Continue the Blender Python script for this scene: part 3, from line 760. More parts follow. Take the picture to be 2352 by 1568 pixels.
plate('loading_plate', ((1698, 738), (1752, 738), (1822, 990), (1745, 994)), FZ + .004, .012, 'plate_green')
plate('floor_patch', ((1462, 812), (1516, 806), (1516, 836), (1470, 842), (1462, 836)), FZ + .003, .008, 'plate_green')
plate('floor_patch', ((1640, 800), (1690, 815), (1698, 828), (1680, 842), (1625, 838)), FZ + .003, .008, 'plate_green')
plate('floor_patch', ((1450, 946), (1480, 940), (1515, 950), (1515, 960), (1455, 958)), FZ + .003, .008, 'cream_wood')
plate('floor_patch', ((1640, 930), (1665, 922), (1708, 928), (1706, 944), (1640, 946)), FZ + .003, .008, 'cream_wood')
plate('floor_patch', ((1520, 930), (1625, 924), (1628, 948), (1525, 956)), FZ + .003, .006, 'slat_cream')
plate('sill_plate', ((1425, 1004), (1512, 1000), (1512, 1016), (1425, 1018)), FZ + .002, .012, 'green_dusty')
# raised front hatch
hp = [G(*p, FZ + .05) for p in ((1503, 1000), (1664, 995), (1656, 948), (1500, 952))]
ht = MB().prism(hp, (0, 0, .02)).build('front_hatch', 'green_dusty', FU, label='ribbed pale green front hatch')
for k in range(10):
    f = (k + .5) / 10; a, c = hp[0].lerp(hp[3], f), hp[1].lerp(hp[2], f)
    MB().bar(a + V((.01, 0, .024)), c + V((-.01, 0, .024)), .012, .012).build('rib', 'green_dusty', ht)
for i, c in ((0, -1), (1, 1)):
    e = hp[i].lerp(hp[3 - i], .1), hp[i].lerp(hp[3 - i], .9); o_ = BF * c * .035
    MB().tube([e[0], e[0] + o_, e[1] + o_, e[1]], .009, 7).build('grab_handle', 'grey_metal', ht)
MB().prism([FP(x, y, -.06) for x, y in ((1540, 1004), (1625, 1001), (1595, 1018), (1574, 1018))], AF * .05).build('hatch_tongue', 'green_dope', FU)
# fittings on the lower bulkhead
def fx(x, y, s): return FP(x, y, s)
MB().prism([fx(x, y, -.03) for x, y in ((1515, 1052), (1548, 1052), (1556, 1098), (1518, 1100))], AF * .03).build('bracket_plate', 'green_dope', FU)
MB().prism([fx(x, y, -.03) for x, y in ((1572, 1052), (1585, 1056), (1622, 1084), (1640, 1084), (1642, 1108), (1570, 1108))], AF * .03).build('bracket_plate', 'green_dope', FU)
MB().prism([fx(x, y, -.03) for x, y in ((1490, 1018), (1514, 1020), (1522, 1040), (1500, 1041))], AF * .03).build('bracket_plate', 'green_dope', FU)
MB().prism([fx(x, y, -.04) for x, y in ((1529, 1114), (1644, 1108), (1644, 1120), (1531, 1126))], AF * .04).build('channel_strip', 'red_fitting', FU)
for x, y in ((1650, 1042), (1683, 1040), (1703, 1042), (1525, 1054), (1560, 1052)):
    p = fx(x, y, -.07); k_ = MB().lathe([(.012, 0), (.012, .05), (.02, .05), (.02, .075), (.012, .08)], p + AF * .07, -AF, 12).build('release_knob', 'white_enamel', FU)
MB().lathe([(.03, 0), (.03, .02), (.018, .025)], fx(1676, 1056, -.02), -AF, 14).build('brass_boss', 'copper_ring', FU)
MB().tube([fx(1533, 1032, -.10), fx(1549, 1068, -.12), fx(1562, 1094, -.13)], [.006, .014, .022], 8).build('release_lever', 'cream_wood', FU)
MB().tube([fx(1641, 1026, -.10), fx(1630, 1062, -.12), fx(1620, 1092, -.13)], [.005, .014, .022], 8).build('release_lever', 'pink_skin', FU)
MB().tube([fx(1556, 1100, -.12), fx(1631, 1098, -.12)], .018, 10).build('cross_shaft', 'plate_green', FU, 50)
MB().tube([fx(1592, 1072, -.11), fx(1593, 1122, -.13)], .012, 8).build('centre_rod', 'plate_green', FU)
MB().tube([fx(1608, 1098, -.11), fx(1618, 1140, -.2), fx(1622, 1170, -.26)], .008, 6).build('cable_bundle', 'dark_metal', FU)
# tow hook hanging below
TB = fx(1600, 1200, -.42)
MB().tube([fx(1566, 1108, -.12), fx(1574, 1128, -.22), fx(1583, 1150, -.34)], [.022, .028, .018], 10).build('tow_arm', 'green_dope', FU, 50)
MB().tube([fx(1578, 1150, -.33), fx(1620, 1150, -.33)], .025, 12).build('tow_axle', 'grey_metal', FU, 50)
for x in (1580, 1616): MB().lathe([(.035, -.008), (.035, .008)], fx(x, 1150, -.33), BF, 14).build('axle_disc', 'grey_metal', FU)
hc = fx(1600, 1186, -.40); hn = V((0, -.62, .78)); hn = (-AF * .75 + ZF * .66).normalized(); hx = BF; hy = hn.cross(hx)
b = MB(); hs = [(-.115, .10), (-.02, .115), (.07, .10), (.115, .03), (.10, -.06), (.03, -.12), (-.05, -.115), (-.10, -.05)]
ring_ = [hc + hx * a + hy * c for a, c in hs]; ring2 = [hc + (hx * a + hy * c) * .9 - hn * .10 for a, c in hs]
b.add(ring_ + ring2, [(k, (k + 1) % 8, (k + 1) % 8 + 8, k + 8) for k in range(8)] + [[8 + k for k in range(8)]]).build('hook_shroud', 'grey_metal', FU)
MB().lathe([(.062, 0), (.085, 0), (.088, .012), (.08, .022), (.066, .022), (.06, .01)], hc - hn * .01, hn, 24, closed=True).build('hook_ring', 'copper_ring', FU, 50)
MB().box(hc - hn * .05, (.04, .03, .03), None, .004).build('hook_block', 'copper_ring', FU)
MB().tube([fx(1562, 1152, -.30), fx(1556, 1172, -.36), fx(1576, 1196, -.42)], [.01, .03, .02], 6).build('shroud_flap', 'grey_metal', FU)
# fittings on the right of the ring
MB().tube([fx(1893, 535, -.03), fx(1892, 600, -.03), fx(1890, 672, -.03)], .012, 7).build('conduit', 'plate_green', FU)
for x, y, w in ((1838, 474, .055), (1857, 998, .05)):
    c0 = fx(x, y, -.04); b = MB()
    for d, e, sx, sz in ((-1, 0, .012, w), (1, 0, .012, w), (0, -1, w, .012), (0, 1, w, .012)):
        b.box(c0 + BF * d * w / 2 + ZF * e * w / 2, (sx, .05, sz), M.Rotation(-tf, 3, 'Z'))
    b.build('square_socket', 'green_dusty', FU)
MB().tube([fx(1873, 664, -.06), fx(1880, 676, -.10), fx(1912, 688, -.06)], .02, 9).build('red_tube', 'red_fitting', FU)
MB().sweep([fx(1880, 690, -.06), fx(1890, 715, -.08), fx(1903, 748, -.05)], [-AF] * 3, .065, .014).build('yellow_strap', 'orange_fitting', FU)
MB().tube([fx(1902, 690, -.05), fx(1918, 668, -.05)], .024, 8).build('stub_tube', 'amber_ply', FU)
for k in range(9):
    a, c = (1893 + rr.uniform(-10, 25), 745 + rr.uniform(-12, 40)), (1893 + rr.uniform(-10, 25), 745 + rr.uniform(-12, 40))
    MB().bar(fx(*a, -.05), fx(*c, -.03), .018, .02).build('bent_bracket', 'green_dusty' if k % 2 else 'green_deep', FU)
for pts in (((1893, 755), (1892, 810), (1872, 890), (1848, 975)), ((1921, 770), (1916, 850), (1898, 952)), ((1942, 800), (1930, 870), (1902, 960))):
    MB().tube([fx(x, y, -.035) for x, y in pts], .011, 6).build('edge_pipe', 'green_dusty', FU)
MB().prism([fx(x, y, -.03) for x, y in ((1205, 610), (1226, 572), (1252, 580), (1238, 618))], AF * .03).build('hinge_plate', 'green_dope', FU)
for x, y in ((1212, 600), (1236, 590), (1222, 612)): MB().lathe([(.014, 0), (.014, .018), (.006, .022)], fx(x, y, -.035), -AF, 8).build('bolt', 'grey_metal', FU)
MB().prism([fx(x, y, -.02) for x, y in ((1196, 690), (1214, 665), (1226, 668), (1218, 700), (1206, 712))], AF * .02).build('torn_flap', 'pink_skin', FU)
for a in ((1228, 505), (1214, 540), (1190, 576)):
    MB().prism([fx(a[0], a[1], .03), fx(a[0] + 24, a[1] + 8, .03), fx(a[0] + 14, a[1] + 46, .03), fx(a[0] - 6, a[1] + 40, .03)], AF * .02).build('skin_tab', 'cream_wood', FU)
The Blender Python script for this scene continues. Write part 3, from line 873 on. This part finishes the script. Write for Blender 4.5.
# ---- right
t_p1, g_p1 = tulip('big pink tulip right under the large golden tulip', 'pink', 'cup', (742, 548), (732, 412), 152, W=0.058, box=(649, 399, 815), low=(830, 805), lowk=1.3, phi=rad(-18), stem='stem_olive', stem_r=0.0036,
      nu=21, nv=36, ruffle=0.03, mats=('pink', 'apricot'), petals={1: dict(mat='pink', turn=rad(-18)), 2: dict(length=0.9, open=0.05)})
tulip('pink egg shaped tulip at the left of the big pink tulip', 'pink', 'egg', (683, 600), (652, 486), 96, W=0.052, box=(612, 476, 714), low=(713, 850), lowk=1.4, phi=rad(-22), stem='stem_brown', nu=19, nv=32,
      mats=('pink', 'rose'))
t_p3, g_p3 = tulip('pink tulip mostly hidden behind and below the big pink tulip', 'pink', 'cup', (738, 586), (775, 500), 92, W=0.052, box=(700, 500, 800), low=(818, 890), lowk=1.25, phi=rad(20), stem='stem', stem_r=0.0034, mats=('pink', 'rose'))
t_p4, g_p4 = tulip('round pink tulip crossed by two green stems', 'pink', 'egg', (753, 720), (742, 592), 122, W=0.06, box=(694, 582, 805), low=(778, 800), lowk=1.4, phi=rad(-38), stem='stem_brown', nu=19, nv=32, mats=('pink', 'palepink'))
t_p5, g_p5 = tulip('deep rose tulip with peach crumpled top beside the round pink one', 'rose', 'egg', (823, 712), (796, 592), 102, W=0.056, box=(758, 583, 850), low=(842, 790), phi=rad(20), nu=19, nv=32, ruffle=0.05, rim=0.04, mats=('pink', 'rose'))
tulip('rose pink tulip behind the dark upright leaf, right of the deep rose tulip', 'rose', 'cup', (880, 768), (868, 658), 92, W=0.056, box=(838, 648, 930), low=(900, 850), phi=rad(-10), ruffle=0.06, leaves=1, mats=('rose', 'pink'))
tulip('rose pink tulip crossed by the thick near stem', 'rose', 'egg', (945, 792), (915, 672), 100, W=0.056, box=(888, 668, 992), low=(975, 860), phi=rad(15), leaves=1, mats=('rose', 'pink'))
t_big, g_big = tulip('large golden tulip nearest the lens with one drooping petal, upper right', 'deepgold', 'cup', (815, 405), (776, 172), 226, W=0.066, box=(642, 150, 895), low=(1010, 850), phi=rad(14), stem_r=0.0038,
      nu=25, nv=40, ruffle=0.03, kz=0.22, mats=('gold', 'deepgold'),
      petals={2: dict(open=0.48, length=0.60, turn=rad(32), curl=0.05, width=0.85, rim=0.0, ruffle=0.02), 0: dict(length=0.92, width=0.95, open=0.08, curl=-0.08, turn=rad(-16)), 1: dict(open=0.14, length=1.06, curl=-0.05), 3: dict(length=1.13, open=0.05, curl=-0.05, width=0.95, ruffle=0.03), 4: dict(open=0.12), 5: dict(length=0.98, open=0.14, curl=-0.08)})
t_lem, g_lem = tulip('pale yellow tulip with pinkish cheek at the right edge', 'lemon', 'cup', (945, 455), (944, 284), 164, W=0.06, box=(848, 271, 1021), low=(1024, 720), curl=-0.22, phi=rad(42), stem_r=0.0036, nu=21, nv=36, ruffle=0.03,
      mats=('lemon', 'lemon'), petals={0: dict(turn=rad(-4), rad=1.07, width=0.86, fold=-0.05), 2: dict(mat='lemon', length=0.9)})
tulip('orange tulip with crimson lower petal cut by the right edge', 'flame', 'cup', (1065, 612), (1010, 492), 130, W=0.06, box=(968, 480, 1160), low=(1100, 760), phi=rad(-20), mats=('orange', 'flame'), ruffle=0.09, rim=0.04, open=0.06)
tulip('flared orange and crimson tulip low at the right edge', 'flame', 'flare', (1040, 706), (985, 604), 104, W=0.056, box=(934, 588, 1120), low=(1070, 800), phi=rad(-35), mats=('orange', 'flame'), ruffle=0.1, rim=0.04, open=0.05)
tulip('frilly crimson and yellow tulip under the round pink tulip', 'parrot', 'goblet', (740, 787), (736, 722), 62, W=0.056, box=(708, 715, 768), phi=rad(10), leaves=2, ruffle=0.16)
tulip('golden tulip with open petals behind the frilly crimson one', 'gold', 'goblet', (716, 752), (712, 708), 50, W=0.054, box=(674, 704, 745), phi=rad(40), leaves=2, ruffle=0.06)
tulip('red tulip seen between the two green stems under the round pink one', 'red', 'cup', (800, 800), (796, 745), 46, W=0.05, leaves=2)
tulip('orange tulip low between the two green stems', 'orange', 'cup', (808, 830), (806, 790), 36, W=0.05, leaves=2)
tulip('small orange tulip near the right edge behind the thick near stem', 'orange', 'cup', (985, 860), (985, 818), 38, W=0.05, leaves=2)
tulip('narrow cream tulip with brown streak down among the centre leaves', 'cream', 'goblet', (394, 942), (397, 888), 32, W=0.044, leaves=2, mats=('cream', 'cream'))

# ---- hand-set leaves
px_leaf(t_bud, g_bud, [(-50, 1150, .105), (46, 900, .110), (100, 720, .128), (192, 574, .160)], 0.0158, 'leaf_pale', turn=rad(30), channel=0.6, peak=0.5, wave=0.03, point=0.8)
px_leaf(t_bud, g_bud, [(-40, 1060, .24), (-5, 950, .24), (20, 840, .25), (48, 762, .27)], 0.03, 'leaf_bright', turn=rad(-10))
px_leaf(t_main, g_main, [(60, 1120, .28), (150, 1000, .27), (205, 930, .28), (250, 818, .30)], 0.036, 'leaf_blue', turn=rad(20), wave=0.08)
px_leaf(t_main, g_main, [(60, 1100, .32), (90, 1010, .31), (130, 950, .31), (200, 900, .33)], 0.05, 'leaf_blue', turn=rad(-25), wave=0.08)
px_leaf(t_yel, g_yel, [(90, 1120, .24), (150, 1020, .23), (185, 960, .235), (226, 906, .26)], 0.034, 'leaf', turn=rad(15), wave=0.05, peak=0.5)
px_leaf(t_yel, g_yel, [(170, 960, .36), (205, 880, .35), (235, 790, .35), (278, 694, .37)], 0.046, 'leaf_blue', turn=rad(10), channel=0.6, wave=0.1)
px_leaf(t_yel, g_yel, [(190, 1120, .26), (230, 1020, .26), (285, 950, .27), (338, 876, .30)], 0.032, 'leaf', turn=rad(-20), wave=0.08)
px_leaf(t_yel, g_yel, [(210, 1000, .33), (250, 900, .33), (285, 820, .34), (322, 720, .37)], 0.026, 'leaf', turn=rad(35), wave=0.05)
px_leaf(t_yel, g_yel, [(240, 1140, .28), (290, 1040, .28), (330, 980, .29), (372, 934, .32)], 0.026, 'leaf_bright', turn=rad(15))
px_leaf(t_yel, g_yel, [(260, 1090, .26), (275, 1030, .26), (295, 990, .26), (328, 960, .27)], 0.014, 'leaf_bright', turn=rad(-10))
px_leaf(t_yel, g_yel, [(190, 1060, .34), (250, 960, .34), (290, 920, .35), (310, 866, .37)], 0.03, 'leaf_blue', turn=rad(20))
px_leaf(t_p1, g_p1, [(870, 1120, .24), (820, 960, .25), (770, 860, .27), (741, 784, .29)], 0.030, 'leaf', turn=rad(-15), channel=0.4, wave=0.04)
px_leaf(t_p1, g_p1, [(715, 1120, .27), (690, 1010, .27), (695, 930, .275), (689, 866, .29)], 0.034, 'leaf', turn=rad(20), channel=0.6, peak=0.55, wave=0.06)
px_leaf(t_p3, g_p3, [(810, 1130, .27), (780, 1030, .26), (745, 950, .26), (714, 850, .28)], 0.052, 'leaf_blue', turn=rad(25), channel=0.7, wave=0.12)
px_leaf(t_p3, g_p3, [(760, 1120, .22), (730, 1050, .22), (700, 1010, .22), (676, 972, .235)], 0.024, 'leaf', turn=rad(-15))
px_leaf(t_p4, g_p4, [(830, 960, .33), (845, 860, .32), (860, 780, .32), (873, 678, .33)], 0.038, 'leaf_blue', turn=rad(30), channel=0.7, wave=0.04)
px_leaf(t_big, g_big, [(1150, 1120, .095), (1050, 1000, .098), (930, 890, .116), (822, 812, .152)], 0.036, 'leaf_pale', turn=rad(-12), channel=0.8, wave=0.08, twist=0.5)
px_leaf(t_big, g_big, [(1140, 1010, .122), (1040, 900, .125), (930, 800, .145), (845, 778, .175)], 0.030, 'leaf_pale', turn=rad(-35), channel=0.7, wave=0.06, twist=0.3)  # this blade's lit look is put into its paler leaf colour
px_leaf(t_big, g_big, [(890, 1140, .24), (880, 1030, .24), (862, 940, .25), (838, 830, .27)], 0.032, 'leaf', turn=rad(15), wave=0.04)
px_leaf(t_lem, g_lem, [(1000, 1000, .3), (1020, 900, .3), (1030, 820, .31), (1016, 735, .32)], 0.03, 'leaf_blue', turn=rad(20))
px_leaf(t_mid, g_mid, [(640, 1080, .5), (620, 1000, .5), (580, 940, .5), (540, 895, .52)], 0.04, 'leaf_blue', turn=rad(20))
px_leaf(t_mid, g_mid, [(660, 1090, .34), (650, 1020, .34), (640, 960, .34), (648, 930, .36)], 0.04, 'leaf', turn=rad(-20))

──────

For the data above, state only how many lines include the word "Blender".

2